In the last month Spain’s credit rating has been downgraded two grades, from A to BBB+ and new unemployment figures have revealed one in four Spaniards are now out of work, including an unfathomable 52% of under 25’s. The prospects for Spain are extremely bleak, but the repercussions for the rest of Europe and the Euro may be equally dire.
Can Euro survive bail-out of Spain?
Spain – the Eurozone’s fourth largest economy – is in deep crisis and threatens to re-ignite further banking turmoil.
The right-wing Popular Party (PP) government has embarked on a €27 billion austerity programme of spending cuts and tax rises which is hammering the Spanish working class. In fact, the Spanish Prime Minister, Mariano Rajoy, accepted that his “very, very austere” measures would “cost him a general strike”. At the behest of the European Commission the PP are attempting to cut Spain’s deficit from 8.5% to 5.3% this year, something even right wing economists believe to be totally unachievable. On top of this, Spain’s 17 autonomous regions have outstanding debts totalling €135 billion. The political strain on Spain’s internal politics is mounting and tensions between central and autonomous regional governments have resulted in a swing in the polls towards the regional nationalist parties. Given the scale of the crisis it seems that Spain will follow suit with Greece, Portugal and Ireland and, despite protestations of Spanish politicians, require a massive bailout. The question is however, who can afford to bail out Europe’s fourth largest economy?
The similarity between the Spanish and Irish crisis are stark. As in Ireland, the Spanish economy experienced a massive property boom, followed by a bust with the arrival of the 2008 financial crisis. It is believed that Spanish banks are still sitting on around €100 billion in losses. Many international banks, including French and Italian banks are left exposed. Like Ireland, Spain has ghost housing estates, however the number of houses are in the millions and the fact that a newly built airport stands idle brings the scale of the crisis into sharp focus. Potential losses in the financial sector are massive. Given the size of the Spanish economy and the involvement of international banking, the risk of the crisis spreading is an immediate threat to the world economy as a whole.
One option being promoted as a ‘solution’ to Spain’s woes is the setting up of a ‘bad-bank’ modelled on the unmitigated disaster of NAMA in Ireland. This proposal would mean the Spanish state taking on the banks and speculators debts and placing them on the shoulders of working class people. This is no solution. It would still mean Spain would most likely require a bailout. With euro-zone corporations unwilling to invest their €2 trillion cash holdings anywhere, the only option currently on the table is the €900 billion European Stability Fund. This is not enough to save Spain. As they currently exist, the recently ‘beefed up’ ESF is not capable of bearing the burden of a Spanish default. With austerity leading to a deepening of recession across Europe and the danger of Portugal, Greece and Ireland defaulting on current EU/IMF bail-out commitments, the increasing likelihood of Spain requiring a colossal bailout spells disaster for the Euro and the world economy.

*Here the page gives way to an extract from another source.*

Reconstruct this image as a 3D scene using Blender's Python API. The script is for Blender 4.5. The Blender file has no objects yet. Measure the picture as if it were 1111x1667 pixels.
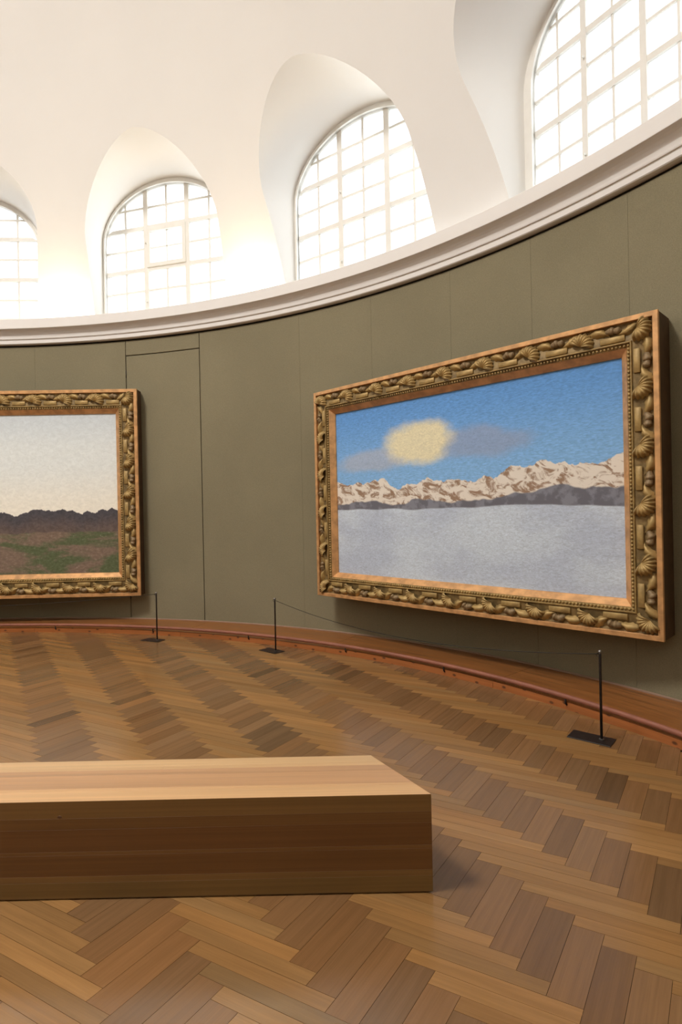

Opposition to austerity is growing across Europe and in Spain as seen in the magnificent 10 million strong general strike on March 29th. The key parts of the economy; industry, transport and agriculture saw upwards of 95% participation in the strike action. However Rajoy had already counted on a general strike and the character in many parts of Spain was of protest, not a real challenge to the government. The strike did however see, for the first time in decades, uniform strike action throughout Spain. Neither the EU nor the Spanish central government is differentiating between regions when they are doling out poverty through austerity, and workers responded in kind with over 4 million people taking part in mass demonstrations the length and breadth of Spain. The only way forward for workers in Spain and throughout Europe is to unite in struggle against the dead-end policies of austerity that are strangling the economy and driving living standards into the dirt. This struggle must be linked to a programme to end the dictatorship of the markets and big business and for workers throughout Europe to jointly struggle for a socialist confederation of Europe to meet the needs of society, not the profits of the financial sharks.